■ DATA LINES
(begin)

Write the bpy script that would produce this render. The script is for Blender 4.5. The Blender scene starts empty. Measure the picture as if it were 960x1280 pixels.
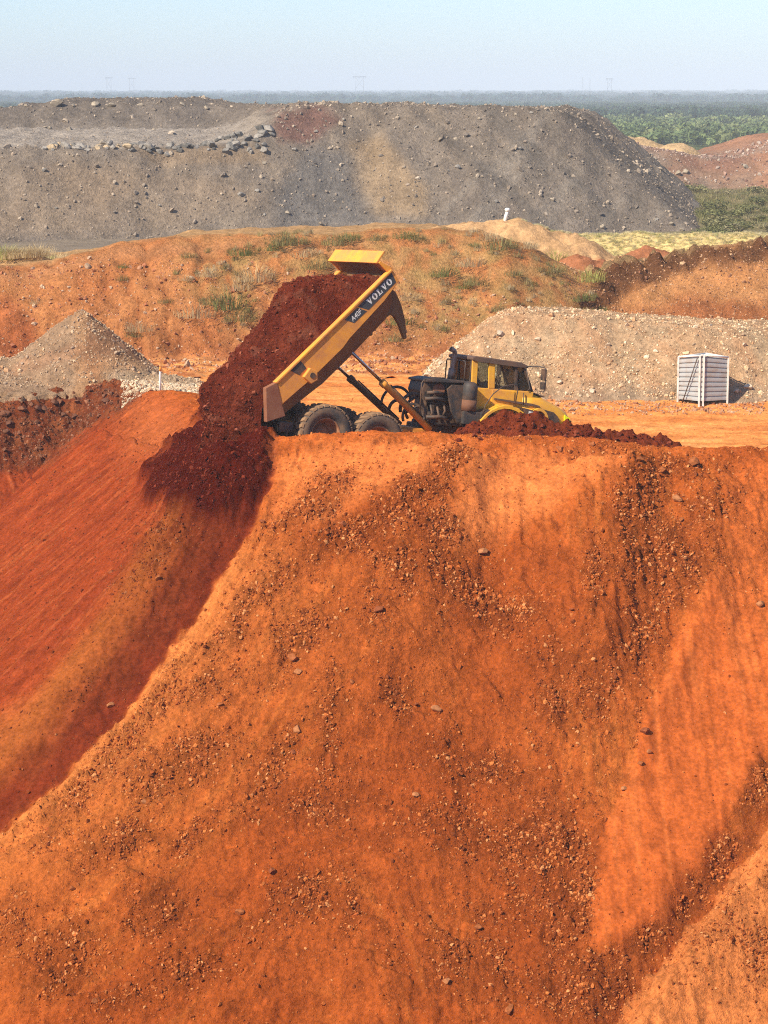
import bpy, bmesh, math, random
import numpy as np
from mathutils import Vector, Matrix

random.seed(7); RNG = np.random.default_rng(11)
SC = bpy.context.scene
COL = SC.collection
rad = math.radians

# ------------------------------------------------------------------ camera
FPX, CX, CY, HOR, CAMZ = 2852.0, 480.0, 640.0, 118.0, 12.0      # the photograph is 960 x 1280
PITCH = math.atan((CY - HOR) / FPX)
cam_data = bpy.data.cameras.new('camera'); cam = bpy.data.objects.new('camera', cam_data); COL.objects.link(cam)
cam_data.sensor_fit = 'AUTO'; cam_data.sensor_width = 36.0; cam_data.lens = FPX / 1280 * 36.0
cam_data.clip_start = 0.5; cam_data.clip_end = 60000
cam.location = (0, 0, CAMZ); cam.rotation_euler = (math.pi / 2 - PITCH, 0, 0)
SC.camera = cam

# ------------------------------------------------------------------ sky and sun
SUN_DIR = Vector((-0.54, -0.52, 0.66)).normalized()             # from the scene towards the sun
SUN_EL = math.asin(SUN_DIR.z); SUN_AZ = math.atan2(SUN_DIR.x, SUN_DIR.y)
world = bpy.data.worlds.new('World'); SC.world = world; world.use_nodes = True
wn = world.node_tree.nodes; wl = world.node_tree.links
sky = wn.new('ShaderNodeTexSky'); sky.sky_type = 'NISHITA'; sky.sun_disc = False
sky.sun_elevation = SUN_EL; sky.sun_rotation = SUN_AZ; sky.altitude = 1100
sky.air_density = 1.0; sky.dust_density = 1.5; sky.ozone_density = 6.0
wl.new(sky.outputs[0], wn['Background'].inputs[0]); wn['Background'].inputs[1].default_value = 0.135
sd = bpy.data.lights.new('sun', 'SUN'); sd.energy = 5.0; sd.angle = rad(0.53); sd.color = (1.0, 0.89, 0.70)
sun = bpy.data.objects.new('sun', sd); COL.objects.link(sun)
sun.rotation_euler = (-SUN_DIR).to_track_quat('-Z', 'Y').to_euler(); sun.location = (-40, -30, 60)
SC.view_settings.view_transform = 'Standard'; SC.view_settings.look = 'None'
SC.view_settings.exposure = 0.45; SC.view_settings.gamma = 1.0
SC.cycles.max_bounces = 6; SC.cycles.diffuse_bounces = 3; SC.cycles.transparent_max_bounces = 12
SC.cycles.use_denoising = False; SC.cycles.filter_width = 1.1; SC.cycles.volume_bounces = 1

# ------------------------------------------------------------------ helpers
FW = np.array([0, math.cos(PITCH), -math.sin(PITCH)]); UP = np.array([0, math.sin(PITCH), math.cos(PITCH)])
def at(px, py, Y):
    """the place at distance Y that the photograph shows at (px, py)"""
    d = FW + np.array([1., 0, 0]) * (px - CX) / FPX - UP * (py - CY) / FPX
    return np.array([0, 0, CAMZ]) + d * (Y / d[1])
def proj(x, y, z):
    dz = z - CAMZ
    dep = y * FW[1] + dz * FW[2]; v = y * UP[1] + dz * UP[2]
    return CX + FPX * x / dep, CY - FPX * v / dep

def _hash(ix, iy, seed):
    h = (ix.astype(np.int64) * 374761393 + iy.astype(np.int64) * 668265263 + seed * 974711) & 0x7fffffff
    h = ((h ^ (h >> 13)) * 1274126177) & 0x7fffffff
    h = ((h ^ (h >> 16)) * 69069 + 12345) & 0x7fffffff
    return (h ^ (h >> 11)) & 0x7fffffff
def gn(x, y, seed=0):
    """gradient noise, about -1..1"""
    x = np.asarray(x, float); y = np.asarray(y, float)
    ix = np.floor(x); iy = np.floor(y); fx = x - ix; fy = y - iy
    u = fx * fx * fx * (fx * (fx * 6 - 15) + 10); v = fy * fy * fy * (fy * (fy * 6 - 15) + 10)
    def g(ox, oy):
        a = _hash(ix + ox, iy + oy, seed) * (2 * math.pi / 0x7fffffff)
        return np.cos(a) * (fx - ox) + np.sin(a) * (fy - oy)
    a = g(0, 0) * (1 - u) + g(1, 0) * u; b = g(0, 1) * (1 - u) + g(1, 1) * u
    return (a * (1 - v) + b * v) * 1.5
def fbm(x, y, oct=4, seed=0, gain=.5, lac=2.03):
    r = 0; a = 1; t = 0
    for o in range(oct):
        r = r + a * gn(x, y, seed + o * 17); t += a; a *= gain; x = x * lac + 3.1; y = y * lac + 7.7
    return r / t * 1.4
def ss(a, b, x):
    t = np.clip((x - a) / (b - a), 0, 1); return t * t * (3 - 2 * t)
def mixc(c, col, w):
    w = np.clip(w, 0, 1)[..., None]; return c * (1 - w) + np.array(col) * w

def tag(o, label=None, cat=None, group=None, kind=None):
    for k, v in (('label', label), ('category', cat), ('group', group), ('kind', kind)):
        if v: o[k] = v
    return o
def new_obj(name, me, mat=None, parent=None):
    o = bpy.data.objects.new(name, me); COL.objects.link(o)
    if mat is not None and me is not None and not me.materials: me.materials.append(mat)
    if parent: o.parent = parent
    return o
def empty(name, loc=(0, 0, 0), parent=None):
    o = bpy.data.objects.new(name, None); COL.objects.link(o); o.location = loc; o.empty_display_size = .3
    if parent: o.parent = parent
    return o
def copy_tree(o, parent=None):
    c = o.copy(); COL.objects.link(c); c.parent = parent
    for ch in o.children: copy_tree(ch, c)
    return c

def grid_mesh(name, X, Y, Z, col, grit, smooth=True):
    ny, nx = X.shape
    me = bpy.data.meshes.new(name)
    co = np.stack([X, Y, Z], -1).reshape(-1, 3).astype(np.float32)
    idx = np.arange(nx * ny).reshape(ny, nx)
    q = np.stack([idx[:-1, :-1], idx[:-1, 1:], idx[1:, 1:], idx[1:, :-1]], -1).reshape(-1, 4)
    me.vertices.add(len(co)); me.vertices.foreach_set('co', co.ravel())
    me.loops.add(q.size); me.loops.foreach_set('vertex_index', q.ravel().astype(np.int32))
    me.polygons.add(len(q)); me.polygons.foreach_set('loop_start', np.arange(0, q.size, 4, dtype=np.int32))
    me.polygons.foreach_set('use_smooth', np.full(len(q), smooth))
    me.update(calc_edges=True)
    a = me.attributes.new('Col', 'FLOAT_COLOR', 'POINT')
    c4 = np.ones((nx * ny, 4), np.float32); c4[:, :3] = np.clip(col.reshape(-1, 3), 0, 1)
    a.data.foreach_set('color', c4.ravel())
    g = me.attributes.new('grit', 'FLOAT', 'POINT'); g.data.foreach_set('value', np.ascontiguousarray(np.broadcast_to(grit, X.shape)).astype(np.float32).ravel())
    return me
class Sampler:
    """height of a regular grid at any place"""
    def __init__(s, xs, ys, Z): s.x0, s.y0, s.dx, s.dy, s.Z = xs[0], ys[0], xs[1] - xs[0], ys[1] - ys[0], Z
    def __call__(s, x, y):
        fx = np.clip((np.asarray(x, float) - s.x0) / s.dx, 0, s.Z.shape[1] - 1.001); fy = np.clip((np.asarray(y, float) - s.y0) / s.dy, 0, s.Z.shape[0] - 1.001)
        i = fx.astype(int); j = fy.astype(int); u = fx - i; v = fy - j; Z = s.Z
        return (Z[j, i] * (1 - u) + Z[j, i + 1] * u) * (1 - v) + (Z[j + 1, i] * (1 - u) + Z[j + 1, i + 1] * u) * v

# ------------------------------------------------------------------ materials
def nodes_of(name):
    m = bpy.data.materials.new(name); m.use_nodes = True
    n = m.node_tree.nodes; return m, n, m.node_tree.links, n['Principled BSDF']
def soil_material(name, bump=.5, scale=1.0, vary=.28):
    m, n, l, b = nodes_of(name)
    at_ = n.new('ShaderNodeAttribute'); at_.attribute_name = 'Col'
    gr = n.new('ShaderNodeAttribute'); gr.attribute_name = 'grit'
    tc = n.new('ShaderNodeTexCoord')
    def noise(sc, det, rough=.6):
        t = n.new('ShaderNodeTexNoise'); t.inputs['Scale'].default_value = sc * scale; t.inputs['Detail'].default_value = det
        t.inputs['Roughness'].default_value = rough; l.new(tc.outputs['Object'], t.inputs['Vector']); return t
    n1 = noise(1.7, 5); n2 = noise(9., 6, .7); n3 = noise(30., 4, .75)
    def mr(src, lo, hi, fmin=.3, fmax=.7):
        r = n.new('ShaderNodeMapRange'); r.inputs[1].default_value = fmin; r.inputs[2].default_value = fmax
        r.inputs[3].default_value = lo; r.inputs[4].default_value = hi; l.new(src, r.inputs[0]); return r.outputs[0]
    mul = n.new('ShaderNodeMath'); mul.operation = 'MULTIPLY'
    l.new(mr(n1.outputs['Fac'], 1 - vary * .7, 1 + vary * .7), mul.inputs[0]); l.new(mr(n2.outputs['Fac'], 1 - vary, 1 + vary), mul.inputs[1])
    sc_ = n.new('ShaderNodeVectorMath'); sc_.operation = 'SCALE'; l.new(at_.outputs['Color'], sc_.inputs[0]); l.new(mul.outputs[0], sc_.inputs['Scale'])
    l.new(sc_.outputs[0], b.inputs['Base Color'])
    add = n.new('ShaderNodeMath'); add.operation = 'MULTIPLY_ADD'; l.new(n3.outputs['Fac'], add.inputs[0]); add.inputs[1].default_value = .3; l.new(n2.outputs['Fac'], add.inputs[2])
    bp = n.new('ShaderNodeBump'); bp.inputs['Distance'].default_value = .14 / scale
    bs = n.new('ShaderNodeMath'); bs.operation = 'MULTIPLY'; l.new(gr.outputs['Fac'], bs.inputs[0]); bs.inputs[1].default_value = bump
    l.new(bs.outputs[0], bp.inputs['Strength']); l.new(add.outputs[0], bp.inputs['Height']); l.new(bp.outputs[0], b.inputs['Normal'])
    b.inputs['Roughness'].default_value = 1.; b.inputs['Specular IOR Level'].default_value = 0.
    return m
def inst_material(name, rough=.9, vary=.25, scale=6., translucent=0, attr='INSTANCER', bump=0):
    """colour comes with each copy, with a little grain on top"""
    m, n, l, b = nodes_of(name)
    a = n.new('ShaderNodeAttribute'); a.attribute_name = 'Col'; a.attribute_type = attr
    tc = n.new('ShaderNodeTexCoord'); t = n.new('ShaderNodeTexNoise'); t.inputs['Scale'].default_value = scale; t.inputs['Detail'].default_value = 3
    l.new(tc.outputs['Object'], t.inputs['Vector'])
    r = n.new('ShaderNodeMapRange'); r.inputs[1].default_value = .3; r.inputs[2].default_value = .7; r.inputs[3].default_value = 1 - vary; r.inputs[4].default_value = 1 + vary
    l.new(t.outputs['Fac'], r.inputs[0])
    s = n.new('ShaderNodeVectorMath'); s.operation = 'SCALE'; l.new(a.outputs['Color'], s.inputs[0]); l.new(r.outputs[0], s.inputs['Scale'])
    l.new(s.outputs[0], b.inputs['Base Color']); b.inputs['Roughness'].default_value = rough; b.inputs['Specular IOR Level'].default_value = .03
    if bump:
        bp = n.new('ShaderNodeBump'); bp.inputs['Strength'].default_value = bump; l.new(t.outputs['Fac'], bp.inputs['Height']); l.new(bp.outputs[0], b.inputs['Normal'])
    if translucent:
        tr = n.new('ShaderNodeBsdfTranslucent'); l.new(s.outputs[0], tr.inputs['Color'])
        mx = n.new('ShaderNodeMixShader'); mx.inputs[0].default_value = translucent
        l.new(b.outputs[0], mx.inputs[1]); l.new(tr.outputs[0], mx.inputs[2]); l.new(mx.outputs[0], n['Material Output'].inputs[0])
    return m
def plain(name, col, rough=.6, metal=0., dirt=None, amount=.4, scale=3., spec=.4, bump=0.):
    """a paint or metal with dust or wear of the colour dirt lying on it in patches"""
    m, n, l, b = nodes_of(name)
    tc = n.new('ShaderNodeTexCoord')
    t = n.new('ShaderNodeTexNoise'); t.inputs['Scale'].default_value = scale; t.inputs['Detail'].default_value = 7; t.inputs['Roughness'].default_value = .68
    l.new(tc.outputs['Object'], t.inputs['Vector'])
    mx = n.new('ShaderNodeMix'); mx.data_type = 'RGBA'
    mx.inputs['A'].default_value = (*col, 1); mx.inputs['B'].default_value = (*(dirt or [c * .6 for c in col]), 1)
    r = n.new('ShaderNodeMapRange'); r.inputs[1].default_value = .62 - amount * .45; r.inputs[2].default_value = .78 - amount * .2; r.inputs[3].default_value = 0; r.inputs[4].default_value = min(1, .5 + amount)
    l.new(t.outputs['Fac'], r.inputs[0]); l.new(r.outputs[0], mx.inputs['Factor']); l.new(mx.outputs['Result'], b.inputs['Base Color'])
    b.inputs['Roughness'].default_value = rough; b.inputs['Metallic'].default_value = metal; b.inputs['Specular IOR Level'].default_value = spec
    if bump:
        bp = n.new('ShaderNodeBump'); bp.inputs['Strength'].default_value = bump; bp.inputs['Distance'].default_value = .03; l.new(t.outputs['Fac'], bp.inputs['Height']); l.new(bp.outputs[0], b.inputs['Normal'])
    return m
M_SOIL = soil_material('soil', 1.0, 1.0, .36)
M_CLOD = soil_material('clod_soil', 1.0, .7, .35)
M_FAR = soil_material('far_rubble', .9, .28, .3)
M_STONE = inst_material('loose_stone', .92, .25, 3.)
M_ROCK = inst_material('rock', .9, .28, 2.2, attr='OBJECT', bump=.4)
M_LEAF = inst_material('leaf', .75, .2, .7, .3)
M_GRASS = inst_material('grass_blade', .8, .15, 2., .3)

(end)

■ YOUR TASK
Skip the pictures, please, and transcribe only the lines from the beginning of the material through the one that contains "SC.camera = cam".

■ FINAL ANSWER
Write the bpy script that would produce this render. The script is for Blender 4.5. The Blender scene starts empty. Measure the picture as if it were 960x1280 pixels.
import bpy, bmesh, math, random
import numpy as np
from mathutils import Vector, Matrix

random.seed(7); RNG = np.random.default_rng(11)
SC = bpy.context.scene
COL = SC.collection
rad = math.radians

# ------------------------------------------------------------------ camera
FPX, CX, CY, HOR, CAMZ = 2852.0, 480.0, 640.0, 118.0, 12.0      # the photograph is 960 x 1280
PITCH = math.atan((CY - HOR) / FPX)
cam_data = bpy.data.cameras.new('camera'); cam = bpy.data.objects.new('camera', cam_data); COL.objects.link(cam)
cam_data.sensor_fit = 'AUTO'; cam_data.sensor_width = 36.0; cam_data.lens = FPX / 1280 * 36.0
cam_data.clip_start = 0.5; cam_data.clip_end = 60000
cam.location = (0, 0, CAMZ); cam.rotation_euler = (math.pi / 2 - PITCH, 0, 0)
SC.camera = cam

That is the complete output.